Певцов такие требования скорее радуют, чем расстраивают. «Это величайшее произведение в мире, — говорит тенор Майкл Спайрз, исполняющий партию дона Оттавио. — Оно должно быть живым и пластичным. Моцарт — это противоположность скованности». Пониженный тон, добавил он, помогает исполнителям добиться более разнообразного тембра; Лучано, он же Жуан, заметил, что при такой настройке он лучше проговаривает слова.

Фото Ruth Walz/SF
Фото Ruth Walz/SF

«Я чаще всего работаю с прекрасными дирижёрами, — рассказал Лучано, — но они не всегда разбираются в певческой технике. Теодор в пении разбирается».

Он добавил, что «побаивался» работать с Курентзисом и Кастеллуччи, ведь оба заслуженно считаются людьми строгими. Но Лучано заверил, что атмосфера была «вполне безмятежной» и что Кастеллуччи «никогда не попросит певцов встать в странную или неудобную позу. В пении, в музыке всегда можно рассчитывать на его помощь».

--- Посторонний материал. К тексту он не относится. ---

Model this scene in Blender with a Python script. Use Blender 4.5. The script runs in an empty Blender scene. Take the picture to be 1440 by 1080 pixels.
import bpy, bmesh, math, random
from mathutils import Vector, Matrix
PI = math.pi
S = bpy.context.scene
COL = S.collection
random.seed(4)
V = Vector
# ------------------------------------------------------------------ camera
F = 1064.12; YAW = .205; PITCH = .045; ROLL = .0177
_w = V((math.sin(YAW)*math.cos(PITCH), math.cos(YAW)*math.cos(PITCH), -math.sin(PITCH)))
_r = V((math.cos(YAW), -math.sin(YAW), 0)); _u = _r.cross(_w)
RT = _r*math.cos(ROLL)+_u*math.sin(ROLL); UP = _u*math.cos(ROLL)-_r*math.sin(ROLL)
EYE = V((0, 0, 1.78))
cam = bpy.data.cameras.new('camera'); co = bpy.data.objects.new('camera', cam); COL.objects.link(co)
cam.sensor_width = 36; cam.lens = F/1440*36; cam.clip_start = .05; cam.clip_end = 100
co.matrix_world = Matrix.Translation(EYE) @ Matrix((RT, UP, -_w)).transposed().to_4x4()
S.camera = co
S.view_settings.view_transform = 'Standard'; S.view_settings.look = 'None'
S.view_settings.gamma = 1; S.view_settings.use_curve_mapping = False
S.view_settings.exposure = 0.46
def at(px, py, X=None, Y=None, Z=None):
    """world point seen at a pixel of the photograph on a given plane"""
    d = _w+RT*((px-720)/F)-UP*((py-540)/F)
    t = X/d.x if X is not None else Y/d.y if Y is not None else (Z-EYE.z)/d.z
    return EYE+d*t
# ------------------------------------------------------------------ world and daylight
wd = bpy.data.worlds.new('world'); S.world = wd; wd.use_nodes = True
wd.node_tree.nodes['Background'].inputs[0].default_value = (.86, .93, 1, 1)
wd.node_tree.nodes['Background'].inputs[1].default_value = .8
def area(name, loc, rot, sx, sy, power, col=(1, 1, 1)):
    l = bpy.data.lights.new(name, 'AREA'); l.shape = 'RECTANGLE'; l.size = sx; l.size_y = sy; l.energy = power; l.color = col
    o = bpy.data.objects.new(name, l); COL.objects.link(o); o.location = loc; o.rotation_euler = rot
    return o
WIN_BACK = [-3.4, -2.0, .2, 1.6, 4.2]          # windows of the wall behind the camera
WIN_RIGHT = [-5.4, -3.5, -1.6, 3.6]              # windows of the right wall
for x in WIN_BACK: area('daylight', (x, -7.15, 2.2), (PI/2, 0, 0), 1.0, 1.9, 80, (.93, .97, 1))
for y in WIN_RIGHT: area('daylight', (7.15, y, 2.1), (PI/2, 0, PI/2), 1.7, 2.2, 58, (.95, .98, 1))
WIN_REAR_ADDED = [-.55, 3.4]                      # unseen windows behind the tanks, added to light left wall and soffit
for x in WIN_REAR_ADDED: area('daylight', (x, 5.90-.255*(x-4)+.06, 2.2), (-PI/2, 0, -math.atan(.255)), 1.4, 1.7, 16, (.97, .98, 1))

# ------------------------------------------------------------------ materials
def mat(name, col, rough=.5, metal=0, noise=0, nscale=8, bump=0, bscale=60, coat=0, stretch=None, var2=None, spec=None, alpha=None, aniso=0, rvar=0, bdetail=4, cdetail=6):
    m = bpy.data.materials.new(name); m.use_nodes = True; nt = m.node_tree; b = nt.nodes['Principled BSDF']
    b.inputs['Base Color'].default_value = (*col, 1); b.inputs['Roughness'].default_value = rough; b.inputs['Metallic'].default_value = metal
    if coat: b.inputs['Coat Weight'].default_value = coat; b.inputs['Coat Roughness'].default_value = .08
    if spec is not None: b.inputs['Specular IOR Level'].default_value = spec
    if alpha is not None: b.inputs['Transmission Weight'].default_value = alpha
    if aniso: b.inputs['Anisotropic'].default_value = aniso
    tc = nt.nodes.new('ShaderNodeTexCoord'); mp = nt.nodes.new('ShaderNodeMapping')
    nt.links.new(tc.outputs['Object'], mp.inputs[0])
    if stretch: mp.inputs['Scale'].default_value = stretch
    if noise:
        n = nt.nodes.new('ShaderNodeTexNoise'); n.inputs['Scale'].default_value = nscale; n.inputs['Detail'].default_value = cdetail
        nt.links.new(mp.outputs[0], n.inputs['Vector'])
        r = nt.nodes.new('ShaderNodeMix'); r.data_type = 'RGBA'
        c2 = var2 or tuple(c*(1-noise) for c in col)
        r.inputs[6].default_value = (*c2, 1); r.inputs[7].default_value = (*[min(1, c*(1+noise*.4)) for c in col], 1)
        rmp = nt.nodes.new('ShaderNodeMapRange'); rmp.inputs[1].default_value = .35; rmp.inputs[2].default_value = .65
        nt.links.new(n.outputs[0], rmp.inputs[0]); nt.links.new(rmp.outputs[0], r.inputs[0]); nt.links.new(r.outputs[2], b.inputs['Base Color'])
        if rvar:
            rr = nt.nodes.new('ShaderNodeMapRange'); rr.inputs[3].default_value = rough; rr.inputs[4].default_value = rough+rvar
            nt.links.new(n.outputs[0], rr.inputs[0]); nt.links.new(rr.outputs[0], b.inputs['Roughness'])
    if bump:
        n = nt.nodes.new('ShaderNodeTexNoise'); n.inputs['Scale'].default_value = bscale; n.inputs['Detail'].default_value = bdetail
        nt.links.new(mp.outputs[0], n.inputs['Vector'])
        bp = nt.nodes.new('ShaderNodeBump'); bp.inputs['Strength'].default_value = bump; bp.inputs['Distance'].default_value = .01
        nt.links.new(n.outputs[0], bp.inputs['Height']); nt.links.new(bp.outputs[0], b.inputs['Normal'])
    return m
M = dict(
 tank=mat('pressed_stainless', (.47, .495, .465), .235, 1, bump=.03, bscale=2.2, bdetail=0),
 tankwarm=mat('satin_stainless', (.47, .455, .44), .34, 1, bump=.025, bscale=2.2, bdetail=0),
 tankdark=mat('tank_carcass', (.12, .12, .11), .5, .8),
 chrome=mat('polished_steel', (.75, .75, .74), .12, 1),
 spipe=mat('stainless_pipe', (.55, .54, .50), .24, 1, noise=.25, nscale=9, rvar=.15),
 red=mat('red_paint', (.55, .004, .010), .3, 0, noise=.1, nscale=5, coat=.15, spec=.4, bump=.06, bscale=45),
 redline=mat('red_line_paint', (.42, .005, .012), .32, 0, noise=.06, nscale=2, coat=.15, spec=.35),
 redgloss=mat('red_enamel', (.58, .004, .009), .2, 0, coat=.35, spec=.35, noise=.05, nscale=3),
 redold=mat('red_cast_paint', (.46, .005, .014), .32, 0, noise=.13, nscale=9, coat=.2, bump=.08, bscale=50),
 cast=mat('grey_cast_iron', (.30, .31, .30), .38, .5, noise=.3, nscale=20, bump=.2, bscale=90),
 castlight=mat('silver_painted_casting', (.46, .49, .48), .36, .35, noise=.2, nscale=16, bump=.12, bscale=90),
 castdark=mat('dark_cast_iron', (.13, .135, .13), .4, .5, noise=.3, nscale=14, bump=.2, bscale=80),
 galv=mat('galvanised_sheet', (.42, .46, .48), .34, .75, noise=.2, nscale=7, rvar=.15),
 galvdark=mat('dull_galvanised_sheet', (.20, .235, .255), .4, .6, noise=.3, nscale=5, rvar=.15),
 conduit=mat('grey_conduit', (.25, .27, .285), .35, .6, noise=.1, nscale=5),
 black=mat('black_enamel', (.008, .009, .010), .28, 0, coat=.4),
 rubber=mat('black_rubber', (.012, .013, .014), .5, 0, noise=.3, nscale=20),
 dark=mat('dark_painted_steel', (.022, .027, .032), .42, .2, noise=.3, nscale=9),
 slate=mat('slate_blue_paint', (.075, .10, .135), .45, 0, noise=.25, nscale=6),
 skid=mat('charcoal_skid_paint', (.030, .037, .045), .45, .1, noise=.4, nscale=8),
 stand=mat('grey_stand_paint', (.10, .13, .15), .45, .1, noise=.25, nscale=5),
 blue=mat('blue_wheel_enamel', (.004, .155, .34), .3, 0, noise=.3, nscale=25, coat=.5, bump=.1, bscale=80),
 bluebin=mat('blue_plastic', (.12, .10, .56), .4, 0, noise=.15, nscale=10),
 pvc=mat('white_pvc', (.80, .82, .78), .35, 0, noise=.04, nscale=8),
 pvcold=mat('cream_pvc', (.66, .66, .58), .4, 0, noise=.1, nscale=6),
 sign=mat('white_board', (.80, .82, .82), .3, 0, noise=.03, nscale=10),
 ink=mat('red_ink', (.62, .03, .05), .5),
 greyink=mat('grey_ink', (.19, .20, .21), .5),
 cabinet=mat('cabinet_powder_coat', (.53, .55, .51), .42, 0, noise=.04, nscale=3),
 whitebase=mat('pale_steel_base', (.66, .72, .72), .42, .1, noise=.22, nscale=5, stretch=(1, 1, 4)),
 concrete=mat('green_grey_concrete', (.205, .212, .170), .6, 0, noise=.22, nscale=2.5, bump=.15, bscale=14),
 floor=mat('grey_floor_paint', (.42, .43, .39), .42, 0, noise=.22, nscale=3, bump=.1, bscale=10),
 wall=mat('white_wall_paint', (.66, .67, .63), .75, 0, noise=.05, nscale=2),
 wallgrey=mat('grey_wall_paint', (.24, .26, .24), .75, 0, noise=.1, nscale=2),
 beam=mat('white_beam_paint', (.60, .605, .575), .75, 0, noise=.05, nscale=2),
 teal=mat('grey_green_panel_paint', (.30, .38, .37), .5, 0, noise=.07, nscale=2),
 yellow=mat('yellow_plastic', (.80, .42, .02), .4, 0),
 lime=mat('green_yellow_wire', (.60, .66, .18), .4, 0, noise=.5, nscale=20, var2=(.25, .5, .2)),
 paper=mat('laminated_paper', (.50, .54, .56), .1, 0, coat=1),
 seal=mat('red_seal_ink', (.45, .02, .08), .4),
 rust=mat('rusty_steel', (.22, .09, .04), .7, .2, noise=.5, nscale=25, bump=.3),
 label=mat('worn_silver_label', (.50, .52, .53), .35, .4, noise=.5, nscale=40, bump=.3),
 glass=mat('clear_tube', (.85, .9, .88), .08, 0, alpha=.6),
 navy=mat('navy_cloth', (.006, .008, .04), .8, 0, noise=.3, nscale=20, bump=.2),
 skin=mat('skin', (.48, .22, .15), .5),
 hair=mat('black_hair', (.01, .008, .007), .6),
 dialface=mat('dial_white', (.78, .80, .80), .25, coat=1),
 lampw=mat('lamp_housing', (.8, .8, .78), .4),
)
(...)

В конце интервью Кастеллуччи обсудил финал оперы: секстет выживших персонажей, посвящённый падению центрального антигероя. «Мы слышим, как они пытаются выстроить общество без Дона Жуана, — рассказал он. — Но мы чувствуем в их радостной музыке ужасную ностальгию по этому человеку, по жизненному принципу, который он олицетворял. Хайдеггер говорил, что художник — это проблематизатор, тот, кто ставит проблему. По-моему, это прекрасное определение всего процесса».

Курентзис с ним согласился, несмотря на то, что главный герой постановки весь измучен своей тёмной стороной. «Зрители осудят его в антракте, — сказал он. — Но сидя в зале, они хотят быть им. Дон Жуан делает то, о чём они мечтают. У него хватает духа на это».

Текст: Ben Miller (The New York Times). Перевод: Людмила Иванова

***

Премьера оперы «Дон Жуан» в поставке Ромео Кастеллуччи и Теодора Курентзиса и с участием оркестра и хора musicAeterna состоится на Зальцбургском фестивале 26 июля.